How Much Money You Need In Your Savings To Retire Rich

Joining the ranks of the wealthy is a financial goal that's monolithic in the minds of many Americans. While becoming rich in the present is a massively tall order, saving up to enjoy expanded wealth in the future is actually doable. Saving for a quality retirement can be as attainable as just a few hundred dollars per month if you start young. But just making your retirement finances work might not be the ultimate goal. Many savers hope to amass a true war chest of wealth by the time they retire, leaving the workforce behind as a truly rich individual.

Americans both young and old agree that a nest egg worth about $5 million is necessary to retire as someone who has achieved the status of rich. That's quite a bit of cheddar, but if you start putting away $1,130 per month at 18 and continuing until you reach full retirement age you'll likely hit that vaunted figure. Of course, as is almost always the case when it comes to exploring personal finances and retirement savings strategies, there's plenty more to chew on than just raw numbers.

Keep in mind the reality that 'rich' is something of a state of mind

Diligent savers may still not be able to reach this financial milestones that makes them "rich," but this doesn't mean that you can't live a life full of richness in retirement. Saving with purpose, living within your means, and focusing discretionary spending on things that give you fulfillment deliver a lifestyle that can be tremendously rewarding. Some experts also suggest utilizing the 4% rule to keep your worries over running out of funding to a minimum. This approach will see you take a distribution of 4% from your retirement savings account in the first year of retirement, and then adjust it based on inflation every year afterward. For instance, if you have an even $1 million in your retirement accounts when you hang it up, you'll take $40,000 out in your first year. If the following year sees a 3.5% inflation rate, you'll adjust that distribution by 3.5%, giving you $41,400 in spending capital that year.
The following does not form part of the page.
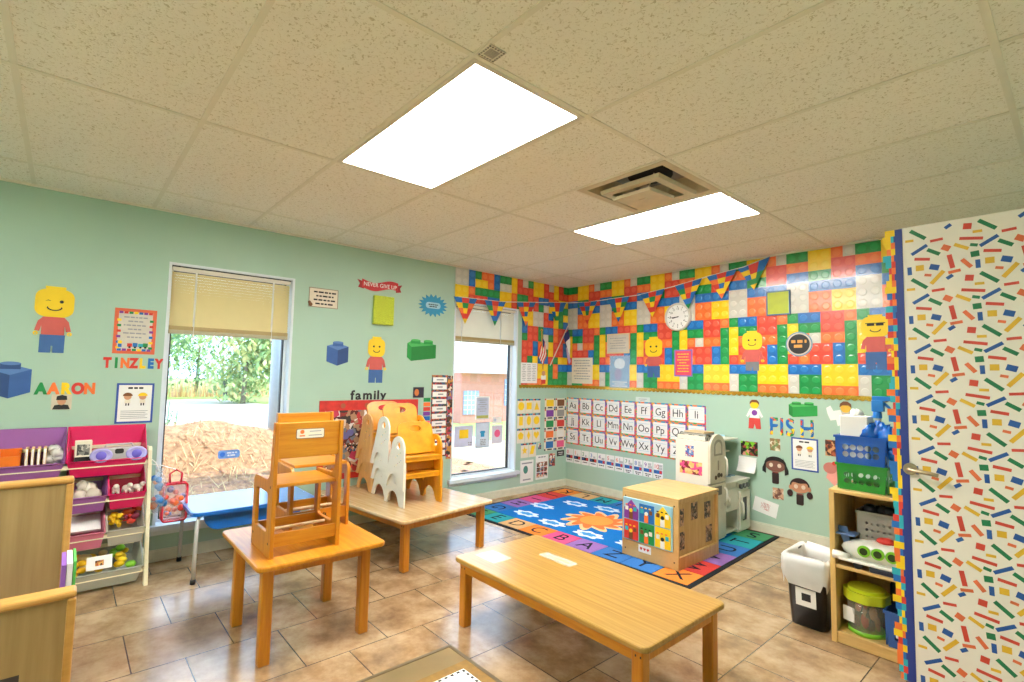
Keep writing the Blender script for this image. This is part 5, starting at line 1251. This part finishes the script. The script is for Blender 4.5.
rb = mat('bag_piping_red',(210,30,60),.35)
Tm = Matrix(((0,0,1,0),(1,0,0,0),(0,1,0,0),(0,0,0,1)))
MB().prism(rrect(-.065,.0,.065,.235,.02),-.024,.024,None,Tm).build('bag_film', t, mat('bag_film_pink',(236,190,196),.12,alpha=.35,var=0,coat=.5), .01)
for x in (-.025,.025): MB().tube([(x,a,b) for a,b in rrect(-.067,-.002,.067,.237,.02)+[rrect(-.067,-.002,.067,.237,.02)[0]]],.006,n=6).build('red_piping', t, rb)
MB().tube([(0,-.03,.235),(0,-.035,.30),(0,.0,.325),(0,.035,.30),(0,.03,.235)],.006).build('handle', t, rb)
MB().tube([(0,.0,.325),(0,-.08,.36),(-.02,-.14,.37)],.003).build('strap', t, cordm)

# ------------------------------------------------------------------ blue table
loc = (.34,-3.66,0); B = empty('blue_table','blue-topped child table on white metal legs under the left window','table',loc)
bt_ = mat('table_blue_top',(90,140,206),.22,var=.03,coat=.5); bp_ = mat('table_blue_plastic',(20,104,196),.3)
MB().prism(rrect(-.27,-.375,.27,.375,.05),.412,.432).build('tabletop', B, bt_, .005)
MB().holed(rrect(-.275,-.38,.275,.38,.052),[rrect(-.268,-.373,.268,.373,.048)],.409,.430).build('edge_band', B, bp_)
n = 16
pr = [(-.31,.41),(.31,.41)]+[(.31-.09*(1-math.cos(PI/2*k/8)),.41-.105*math.sin(PI/2*k/8)) for k in range(1,9)]+[(-.22-.09*math.sin(PI/2*k/8),.41-.105*math.cos(PI/2*k/8)) for k in range(0,8)]
MB().prism(pr,.225,.232,None,YM(0)).prism(pr,-.232,-.225,None,YM(0)).box((-.225,-.22,.305),(.225,.22,.311)).build('book_tray', B, bp_, .003)
wm = mat('white_tube_metal',(216,220,224),.3,.2)
for sx in (-1,1):
    for sy in (-1,1):
        o = MB().tube([(sx*.20,sy*.30,.408),(sx*.235,sy*.335,.395),(sx*.245,sy*.345,.36),(sx*.25,sy*.35,.02)],.0115,n=10).build('leg', B, wm)
        MB().cyl((sx*.25,sy*.35,0),.015,.028,n=12).build('rubber_foot', o, P('black'))
# ------------------------------------------------------------------ wooden units seen from behind at the left
def back_unit(label, x, y1, top, depth, kneel, strip):
    t = empty('bookcase', label, 'bookcase', (x-depth/2,y1-.4,0), 0, 'wooden bookcases seen from behind'); L = (x-depth/2,y1-.4,0)
    def q(name, lo, hi, m, b=.004): return off(MB().box(lo,hi).build(name, t, m, b), L)
    q('back_panel',(x-.016,y1-.8,.0),(x-.008,y1-.02,top-.022),ply,0)
    q('top_board',(x-depth,y1-.8,top-.024),(x,y1-.0,top),edge_w,.008)
    q('side_panel',(x-depth,y1-.024,0),(x,y1,top-.024),edge_w,.006); q('side_panel',(x-depth,y1-.8,0),(x,y1-.776,top-.024),edge_w,.006)
    q('bottom_board',(x-depth,y1-.776,.03),(x-.016,y1-.024,.05),edge_w,0); q('shelf',(x-depth,y1-.776,top*.5),(x-.016,y1-.024,top*.5+.018),edge_w,0)
    return t,L
back_unit('taller wooden bookcase seen from behind at the left edge', 1.52,-4.622,.868,.06,0,0)
tb,L = back_unit('lower wooden bookcase seen from behind, in front of the taller one', 2.02,-4.604,.575,.07,0,0)
off(MB().box((2.004,-5.2,.0+.08),(2.0125,-4.73,.345)).build('dark_picture', tb, mat('dark_picture_print',(54,48,50),.4,var=.3,scale=8)), L)
for k,(c,l,y0,y1) in enumerate((((150,100,190),'purple',-4.645,-4.632),((236,236,240),'white',-4.630,-4.614),((90,190,90),'green',-4.612,-4.604))):
    o = MB().box((1.62,y0,0),(1.80,y1,.60+.004*k)).build('display_board', m=mat('display_board_'+l,c,.5)); tag(o,'%s edge of a thin board standing between the two wooden bookcases' % l,'board','thin boards between the bookcases')
# ------------------------------------------------------------------ low cabinet at the bottom edge
loc = (3.2,-4.05,0); Cb = empty('low_cabinet','brown-topped low cabinet at the bottom edge, in front of the bamboo table','cabinet',loc)
tp = mat('cabinet_top_brown',(128,106,70),.3,var=.2,scale=5,coat=.3)
part('top_board',(2.885,-4.42,.43),(3.52,-3.692,.45),tp,Cb,.006); part('carcass',(2.905,-4.40,0),(3.5,-3.725,.43),edge_w,Cb)
o = off(MB().prism(rect(-.14,-.11,.14,.11),.4501,.4515,None,Matrix.Translation((3.13,-3.815,0)) @ Matrix.Rotation(0,4,'Z')).build('gold_label', Cb, mat('label_gold',(138,100,28),.4,var=.2,scale=40)), loc)
mb = MB(); Tm = Matrix.Translation((3.13,-3.815,0)) @ Matrix.Rotation(0,4,'Z')
mb.prism(rect(-.105,-.075,.105,.075),.4515,.4522,paper,Tm); mb.prism(rect(-.04,-.025,.04,.025),.4522,.4528,mat('label_gold',(176,132,50),.4),Tm)
for k in range(10):
    for s in (-1,1): mb.prism(rect(-.1+k*.021,s*.068-.004,-.09+k*.021,s*.068+.004),.4522,.4528,ink,Tm)
for k in range(6):
    for s in (-1,1): mb.prism(rect(s*.098-.004,-.06+k*.021,s*.098+.004,-.05+k*.021),.4522,.4528,ink,Tm)
off(mb.build('label_print', o), loc)

# ------------------------------------------------------------------ stickers on the glass
def GMx(y,z): return WM(-4.68+(y+4.68)*1.0224, 1.321+(z-1.321)*1.0224, -.0975)
o = sheet('window_notice', GMx(-1.555,.685), .24, .22, mat('sticker_lilac',(206,206,232),.5), 'lilac window notice with a yellow block, lowest left on the narrow window', 'notice','notices on the narrow window'); MB().prism(rect(-.055,-.02,.06,.07),.0016,.0026).build('picture', o, P('yellow')); print_lines(o,.085,-.07,.05,2,.02,.012)
o = sheet('window_notice', GMx(-1.315,.97), .19, .25, mat('sticker_blue_grey',(190,198,222),.5), 'tall pale blue window notice with an olive bottom band', 'notice','notices on the narrow window',.012,paper); MB().prism(rect(-.08,-.11,.08,-.08),.0022,.0028).build('bottom_band', o, mat('sticker_olive',(176,176,90),.5)); print_lines(o,0,.085,.12,6,.024,.008)
o = sheet('window_notice', GMx(-1.308,.685), .19, .27, mat('sticker_ice',(206,220,236),.5), 'pale window notice with a small blue shirt picture', 'notice','notices on the narrow window',.008,mat('sticker_blue_edge',(150,170,200),.5)); MB().prism([(-.04,.03),(-.025,.045),(.025,.045),(.04,.03),(.028,.02),(.025,.026),(.025,-.02),(-.025,-.02),(-.025,.026),(-.028,.02)],.0022,.003).build('shirt_print', o, mat('sticker_teal',(40,150,200),.5)); print_lines(o,.01,-.05,.08,4,.018,.01)
o = sheet('window_notice', GMx(-1.105,.68), .15, .2, mat('sticker_pale',(212,208,226),.5), 'small window notice with a round pink picture', 'notice','notices on the narrow window'); MB().prism(circ(0,.01,.042,18),.0016,.0026).build('picture', o, P('pink'))
o = sheet('window_notice', GMx(-1.11,.835), .13, .07, paper, 'little white sticker above the round pink notice on the window', 'notice','notices on the narrow window'); MB().prism(circ(-.03,0,.018,12),.0016,.0024).build('picture', o, mat('sticker_blue_grey',(190,198,222),.5))
o = sheet('window_sticker', GMx(-3.717,.69), .15, .062, mat('sticker_blue',(120,160,220),.5), 'small blue rounded sticker on the glass of the left window', 'sticker', None, t=.0012, r=.018); MB().prism(circ(-.045,0,.018,14),.0014,.002).build('picture', o, mat('sticker_deep_blue',(50,110,200),.5)); print_lines(o,.02,.01,.07,2,.02,.01,paper)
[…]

If $40,000 doesn't deliver on the lifestyle you hope to enjoy, plan early to reach a higher savings goal: For instance, your money will generally double in the market every seven years, so waiting seven years beyond when you achieve that first million can potentially turn it into two. Delaying your retirement for three years beyond full retirement age will also give you a 24% bonus in your Social Security checks along with three additional years to save. Those three years handle a bulk of the seven required for a doubling event and give you plenty of room to continue adding to the pot.

$5 million is a big number, but not as grand as you might think

Based on the same 4% drawdown rule, with a $5 million nest egg you'd be pulling out $200,000 in your first year of retirement. This is a hefty figure for sure. But it's worth noting that even a significant amount of retirement savings can end up dwindling down to dangerous levels if you aren't careful. Lifestyle creep is a particularly damaging problem that many Americans face. With plenty of cash on hand, it can be tempting to spend without care.

Those who want to live life large in retirement might consider purchasing a luxurious home. This can easily rise up into the millions (with a median price of $2.7 million in Seattle, for instance). Right off the bat, this purchase can drop your annual retirement distributions to a much lower figure (subtracting $40,000 for each million spent), and that's before you factor in additional purchases like furniture and décor. 

You might also invest in lifestyle enhancements like a boat or club memberships that further erode the principal value of your portfolio and once again reduce the retirement income your investments generate. It's conceivable that a perfectly executed retirement planning strategy carefully enacted throughout your working years might come off the rails when it comes time to start spending. On the other hand, the project of living within your means becomes even easier with this much money standing as a backstop, and there's no reason why a $5 million retirement account can't become a $10 million inheritance down the line while still funding a tremendously luxurious lifestyle in the interim.

A good rule of thumb is to target 25 times your annual spending

Instead of focusing on an end figure that looks nice on the balance sheet, many savers work backwards. Thinking about the money you have reasonably available to you rather than the totality of your investment portfolio can be a different approach to considering richness in retirement. The top 20% of earners make roughly $130,000 annually, or about $11,000 per month. Delivering this requires a little over $3 million in retirement assets based on a 4% drawdown rate.

Calculating your targets another way, a good rule of thumb is to aim to build a portfolio worth 25 times the annual spending level you maintain. At $130,000 annually, this comes out to exactly the same figure: $3.25 million. Thinking about your portfolio in terms of its multiple against your annual spending brings about the same end result with a different mental framework. With the same parameters for saving as above, hitting this target requires a monthly savings contribution of $730 from the time you're 18.